Dr. Reagan: Well, Preterism is so unorthodox that I wouldn’t even consider it, it couldn’t even be considered in mainline Christianity. But it is the idea that all of the prophecies concerning the end times, all or almost all, the extreme Preterist says all end time prophecy was fulfilled in 70 AD. The moderate Preterist says all was fulfilled except for the Second Coming of Jesus. But your extreme Preterist argue that it was all fulfilled, and they argue that we are in the Eternal State right now, and things will just keep on going on. And the dead will go to Heaven and live there.

But all of that is based upon the idea that the book of Revelation was written before 70 AD when the Temple was destroyed. And their main argument for that is they turn over to Revelation 11 and they say, hey, it mentions a temple. And the Temple was destroyed so what is the deal? Well, there is going to be a third temple. There is going to be a temple that is going to be the Temple that is built during the first part of the Tribulation and which the Antichrist comes to Jerusalem to dedicate. And, so it is speaking of that temple. But these guys remind me very much of Paul when he wrote, “Avoid these two men,” and he named two men, he said, “avoid them because they teach that the resurrection has already occurred.” Well, these guys teach that the Second Coming has already occurred. To do that you have to utterly spiritualize everything, nothing means what it says.

Tim Moore: What about the Pre-Wrath guys? Because we are not going to get into as great of detail as you did. It is fascinating to read your evidence against this.

Dr. Reagan: Well, this is a very new view.

Nathan Jones: It’s growing like wildfire.

Tim Moore: It is.

Dr. Reagan: And it’s the view, they call it the Pre-Wrath view and that is a very, very bad title for it because the Pre-Tribulation view is a pre-wrath view. The Mid-Tribulation view is a pre-wrath view. What they are arguing is that the wrath of God occurs only during the end of the Tribulation, that before that, the wrath that occurs is the wrath of man and Satan and not God. And so, therefore the Rapture is going to occur three-fourths of the way through the Tribulation, near the end.

Nathan Jones: The Bowl Judgments.

Dr. Reagan: So, I call it the Late Tribulation Viewpoint. Because if it is Pre-Trib it is before. If it is Mid-Trib it is the middle. If it Post-Trib it is the end. So, you’ve got to call it the Late Trib View so people know when it occurs; it occurs late in the Tribulation. And these guys, I’m telling you, trying to figure this out was almost impossible because no one has the same idea. You ask them to draw a chart and nobody can draw a chart because everybody has a different chart. And nobody knows what everybody else is teaching. It is so confused, so convoluted. But the point of it is that regardless of where you put the Rapture near the end of the Tribulation you are destroying imminence.

Tim Moore: Yes, you are.

Dr. Reagan: Because they are saying there has to be the first half of the Tribulation, then there has to be—

Tim Moore: And in spite of the fact that Jesus is the one who breaks the seals, they claim, oh that is Satan’s wrath it’s not yet God’s wrath.
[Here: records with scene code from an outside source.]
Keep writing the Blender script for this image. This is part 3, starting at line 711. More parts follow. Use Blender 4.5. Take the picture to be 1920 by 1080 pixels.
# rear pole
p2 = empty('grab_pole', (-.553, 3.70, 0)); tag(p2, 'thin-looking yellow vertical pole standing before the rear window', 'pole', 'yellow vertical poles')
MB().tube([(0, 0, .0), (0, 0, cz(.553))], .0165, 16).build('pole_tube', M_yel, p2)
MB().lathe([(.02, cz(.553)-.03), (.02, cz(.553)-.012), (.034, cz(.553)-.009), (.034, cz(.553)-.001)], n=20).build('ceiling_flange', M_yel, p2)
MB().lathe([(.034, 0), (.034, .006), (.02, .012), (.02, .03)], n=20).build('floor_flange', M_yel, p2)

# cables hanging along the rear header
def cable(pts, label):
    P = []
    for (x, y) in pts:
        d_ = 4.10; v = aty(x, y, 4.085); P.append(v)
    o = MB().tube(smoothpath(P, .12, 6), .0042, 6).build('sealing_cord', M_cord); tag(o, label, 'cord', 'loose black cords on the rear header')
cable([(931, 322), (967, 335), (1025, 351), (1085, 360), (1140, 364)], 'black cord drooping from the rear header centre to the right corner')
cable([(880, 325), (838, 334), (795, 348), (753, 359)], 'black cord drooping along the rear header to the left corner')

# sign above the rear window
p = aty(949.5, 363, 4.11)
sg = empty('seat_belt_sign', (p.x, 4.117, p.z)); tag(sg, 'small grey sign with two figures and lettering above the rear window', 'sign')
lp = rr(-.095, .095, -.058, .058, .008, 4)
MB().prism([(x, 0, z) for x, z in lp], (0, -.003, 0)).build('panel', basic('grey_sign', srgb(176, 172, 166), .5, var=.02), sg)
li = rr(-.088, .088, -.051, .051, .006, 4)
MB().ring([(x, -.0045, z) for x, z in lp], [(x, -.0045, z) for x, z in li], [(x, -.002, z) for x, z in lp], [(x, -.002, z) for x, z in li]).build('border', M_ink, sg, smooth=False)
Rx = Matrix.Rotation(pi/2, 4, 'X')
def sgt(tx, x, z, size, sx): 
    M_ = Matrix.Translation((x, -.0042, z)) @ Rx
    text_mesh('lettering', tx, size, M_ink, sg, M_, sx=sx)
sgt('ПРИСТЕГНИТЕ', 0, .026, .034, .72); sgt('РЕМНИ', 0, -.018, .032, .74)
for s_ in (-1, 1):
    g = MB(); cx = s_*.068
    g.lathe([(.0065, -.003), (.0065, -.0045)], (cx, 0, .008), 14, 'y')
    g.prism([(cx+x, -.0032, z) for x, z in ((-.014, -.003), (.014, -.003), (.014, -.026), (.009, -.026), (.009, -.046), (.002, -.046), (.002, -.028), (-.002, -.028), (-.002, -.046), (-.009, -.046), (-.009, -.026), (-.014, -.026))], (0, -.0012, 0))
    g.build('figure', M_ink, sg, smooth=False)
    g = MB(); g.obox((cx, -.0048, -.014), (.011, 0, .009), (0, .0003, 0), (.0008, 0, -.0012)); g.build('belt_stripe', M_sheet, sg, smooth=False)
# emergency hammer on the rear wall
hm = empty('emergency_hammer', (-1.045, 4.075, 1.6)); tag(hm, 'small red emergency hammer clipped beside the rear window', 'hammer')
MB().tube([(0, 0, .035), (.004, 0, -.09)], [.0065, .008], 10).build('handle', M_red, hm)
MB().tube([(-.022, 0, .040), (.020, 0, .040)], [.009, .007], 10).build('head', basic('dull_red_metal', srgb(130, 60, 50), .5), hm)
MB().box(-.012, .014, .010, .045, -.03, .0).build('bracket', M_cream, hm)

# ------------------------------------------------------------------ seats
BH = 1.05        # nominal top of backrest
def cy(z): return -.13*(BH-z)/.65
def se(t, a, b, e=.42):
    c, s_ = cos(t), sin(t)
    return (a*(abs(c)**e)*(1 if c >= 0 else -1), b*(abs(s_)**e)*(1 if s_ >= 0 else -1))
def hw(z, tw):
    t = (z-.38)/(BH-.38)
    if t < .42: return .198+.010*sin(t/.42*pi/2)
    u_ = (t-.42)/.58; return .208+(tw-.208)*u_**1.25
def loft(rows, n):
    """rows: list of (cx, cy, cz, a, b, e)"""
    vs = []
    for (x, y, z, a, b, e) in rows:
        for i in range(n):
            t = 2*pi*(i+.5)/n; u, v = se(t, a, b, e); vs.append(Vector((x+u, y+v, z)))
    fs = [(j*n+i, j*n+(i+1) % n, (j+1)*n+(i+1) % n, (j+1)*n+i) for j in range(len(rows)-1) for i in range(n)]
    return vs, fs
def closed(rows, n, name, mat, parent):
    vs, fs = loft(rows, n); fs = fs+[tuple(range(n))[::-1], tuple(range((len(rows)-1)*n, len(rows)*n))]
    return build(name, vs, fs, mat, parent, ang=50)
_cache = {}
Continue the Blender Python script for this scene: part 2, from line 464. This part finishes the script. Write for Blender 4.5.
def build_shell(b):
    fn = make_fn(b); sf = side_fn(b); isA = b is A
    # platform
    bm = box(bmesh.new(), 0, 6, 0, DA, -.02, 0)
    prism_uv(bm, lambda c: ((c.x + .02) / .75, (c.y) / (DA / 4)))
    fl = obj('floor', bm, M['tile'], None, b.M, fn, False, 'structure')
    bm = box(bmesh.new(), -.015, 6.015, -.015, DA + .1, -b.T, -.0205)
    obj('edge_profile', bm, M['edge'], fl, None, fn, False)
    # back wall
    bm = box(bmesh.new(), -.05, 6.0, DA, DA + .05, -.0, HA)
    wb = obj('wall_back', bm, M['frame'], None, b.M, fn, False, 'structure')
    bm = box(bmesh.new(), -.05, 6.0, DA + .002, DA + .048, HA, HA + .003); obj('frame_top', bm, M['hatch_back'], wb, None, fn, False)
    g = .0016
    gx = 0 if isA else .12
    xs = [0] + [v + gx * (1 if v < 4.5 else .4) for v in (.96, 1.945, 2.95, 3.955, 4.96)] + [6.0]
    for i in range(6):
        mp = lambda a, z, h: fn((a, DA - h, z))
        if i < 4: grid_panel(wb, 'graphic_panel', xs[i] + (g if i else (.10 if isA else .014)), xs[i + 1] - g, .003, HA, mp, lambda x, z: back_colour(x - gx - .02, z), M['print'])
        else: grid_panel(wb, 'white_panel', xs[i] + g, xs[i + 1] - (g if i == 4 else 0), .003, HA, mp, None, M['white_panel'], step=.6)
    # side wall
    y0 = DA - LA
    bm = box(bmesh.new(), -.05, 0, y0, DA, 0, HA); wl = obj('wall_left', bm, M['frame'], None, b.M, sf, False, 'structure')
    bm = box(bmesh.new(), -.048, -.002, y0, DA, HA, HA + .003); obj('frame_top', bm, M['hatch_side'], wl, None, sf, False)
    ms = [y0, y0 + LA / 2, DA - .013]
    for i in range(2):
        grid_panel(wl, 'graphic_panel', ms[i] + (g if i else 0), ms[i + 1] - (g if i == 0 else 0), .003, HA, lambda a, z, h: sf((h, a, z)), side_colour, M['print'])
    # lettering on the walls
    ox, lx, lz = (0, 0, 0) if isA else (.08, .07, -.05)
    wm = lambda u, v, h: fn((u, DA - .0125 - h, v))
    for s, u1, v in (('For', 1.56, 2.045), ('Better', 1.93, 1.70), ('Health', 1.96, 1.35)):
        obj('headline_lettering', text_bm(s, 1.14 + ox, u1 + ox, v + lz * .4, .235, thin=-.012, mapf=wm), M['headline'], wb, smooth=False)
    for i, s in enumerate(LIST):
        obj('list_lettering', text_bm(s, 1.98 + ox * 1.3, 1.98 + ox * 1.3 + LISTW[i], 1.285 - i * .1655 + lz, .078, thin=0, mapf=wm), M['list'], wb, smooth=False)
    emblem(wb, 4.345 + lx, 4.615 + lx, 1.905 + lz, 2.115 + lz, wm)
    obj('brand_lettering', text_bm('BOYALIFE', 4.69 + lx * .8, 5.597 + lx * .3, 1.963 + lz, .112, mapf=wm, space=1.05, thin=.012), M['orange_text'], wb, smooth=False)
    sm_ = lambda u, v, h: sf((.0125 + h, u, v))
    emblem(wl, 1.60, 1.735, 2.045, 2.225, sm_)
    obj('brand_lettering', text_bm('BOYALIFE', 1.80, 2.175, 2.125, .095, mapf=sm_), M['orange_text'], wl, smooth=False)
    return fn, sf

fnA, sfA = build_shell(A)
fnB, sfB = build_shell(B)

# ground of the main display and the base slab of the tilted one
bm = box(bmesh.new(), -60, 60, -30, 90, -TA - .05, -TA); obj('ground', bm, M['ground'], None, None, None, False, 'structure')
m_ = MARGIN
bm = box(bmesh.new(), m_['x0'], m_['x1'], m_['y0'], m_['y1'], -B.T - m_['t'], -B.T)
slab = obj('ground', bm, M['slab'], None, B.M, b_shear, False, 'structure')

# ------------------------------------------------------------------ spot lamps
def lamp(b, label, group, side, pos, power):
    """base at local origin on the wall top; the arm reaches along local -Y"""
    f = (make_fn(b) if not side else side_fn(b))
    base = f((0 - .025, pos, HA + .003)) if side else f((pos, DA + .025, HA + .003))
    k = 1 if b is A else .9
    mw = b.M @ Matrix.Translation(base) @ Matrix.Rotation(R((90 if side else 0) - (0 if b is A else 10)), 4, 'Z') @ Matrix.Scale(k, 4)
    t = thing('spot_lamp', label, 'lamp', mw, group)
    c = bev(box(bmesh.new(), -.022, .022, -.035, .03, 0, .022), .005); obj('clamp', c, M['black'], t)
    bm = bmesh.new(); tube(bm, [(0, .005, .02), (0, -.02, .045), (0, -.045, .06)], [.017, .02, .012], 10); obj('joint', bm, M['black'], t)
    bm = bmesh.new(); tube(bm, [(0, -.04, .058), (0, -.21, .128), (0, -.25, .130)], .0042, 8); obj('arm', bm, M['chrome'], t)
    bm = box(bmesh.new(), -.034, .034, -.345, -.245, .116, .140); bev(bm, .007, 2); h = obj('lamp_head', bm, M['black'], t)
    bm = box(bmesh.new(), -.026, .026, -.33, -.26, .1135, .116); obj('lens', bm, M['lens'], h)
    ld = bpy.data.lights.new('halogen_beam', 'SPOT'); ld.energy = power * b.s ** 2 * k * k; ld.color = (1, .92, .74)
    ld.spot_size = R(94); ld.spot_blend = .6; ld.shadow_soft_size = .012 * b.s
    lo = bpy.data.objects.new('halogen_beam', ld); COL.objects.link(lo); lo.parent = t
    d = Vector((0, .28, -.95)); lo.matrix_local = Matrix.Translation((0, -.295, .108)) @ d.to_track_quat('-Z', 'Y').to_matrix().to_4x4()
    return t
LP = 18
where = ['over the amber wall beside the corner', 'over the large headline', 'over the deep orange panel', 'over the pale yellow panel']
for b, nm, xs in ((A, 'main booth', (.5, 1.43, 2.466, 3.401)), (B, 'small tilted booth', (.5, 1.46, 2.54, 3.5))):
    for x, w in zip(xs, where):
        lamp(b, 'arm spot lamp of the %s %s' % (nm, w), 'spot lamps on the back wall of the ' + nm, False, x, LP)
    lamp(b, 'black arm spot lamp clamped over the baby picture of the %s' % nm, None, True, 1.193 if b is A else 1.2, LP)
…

Dr. Reagan: Well, this viewpoint challenges the sovereignty of God. It challenges the sovereignty of God. It is saying that Satan and man can do things that God has no control over. We know from the Bible that God uses bad nations to penalize other nations.

Tim Moore: Yes, He does.

Dr. Reagan: In fact, He used Babylon to penalize Judah. He used Assyria to penalize Israel. God works through evil. Through Satan. He can work through evil of all kinds to bring about His will. And to say that these people were operating separate and apart from God’s will, that is crazy!

Nathan Jones: And it’s a great travesty because it denies the Millennial Kingdom. Maybe you can tell us, and you made a great argument here, some of the reasons why the Millennium is important? Why do we eject it when it contains so many promises?

Dr. Reagan: Yeah, that is what I end the book with is talking about why it is important to have a Millennium. You know I was raised in an Amillennial church. A church so Amillennial if you had any other view they would disfellowship you, normally. So, anyway I end by talking about reasons why. When I started studying the Bible and I could see without any problem whatsoever that there was going to be a Millennial reign of Jesus because I believed if the plain sense makes sense you shouldn’t look for any other sense or you end up with nonsense. So, I just believed what it said.

And then I thought, well, why? Why would Jesus want to come back to this filthy earth? To this sin plagued earth? Why would He want to come back and reign? And then I began to see all kinds of reasons. And one of the reasons for a Millennium is that God has made a lot of promises He’s got to fulfill. He’s made promises to the Jewish people that they will have a reign over all this earth, a believing Jewish people. That they will be so highly honored during that reign that if one walks by a Gentile will grab his robe and say, “May we walk with you because we know that God is with you.” God is going to turn the world upside down concerning the Jewish people.

God has made promises to the nations. He said to the nations, “A time is going to come when it is going to be what you have always wanted peace.” We are going to have peace all over the world.

He has to have a Millennium because He has made promises to the Church, that we are going to reign with the Lord Jesus Christ over all this earth. He makes that promise over, and over and over. So, those are some of the promises.

He’s made a promise to Creation I’m going to revive the Creation. I’m going to remake it so that everything is back the way it originally was. And the wolf with dwell with the lamb, and on and on and on.

Tim Moore: Well, Dave this book was a great blessing to me. And I’m already looking forward to your next project, and the projects after that the Lord has in store for you and us.

Dr. Reagan: Thank you very much.

Tim Moore: But folks, that is all the time we have for today. So, on behalf of David Reagan, and Nathan Jones, I’m Tim Moore saying, look up for our soon returning King is drawing near. Godspeed.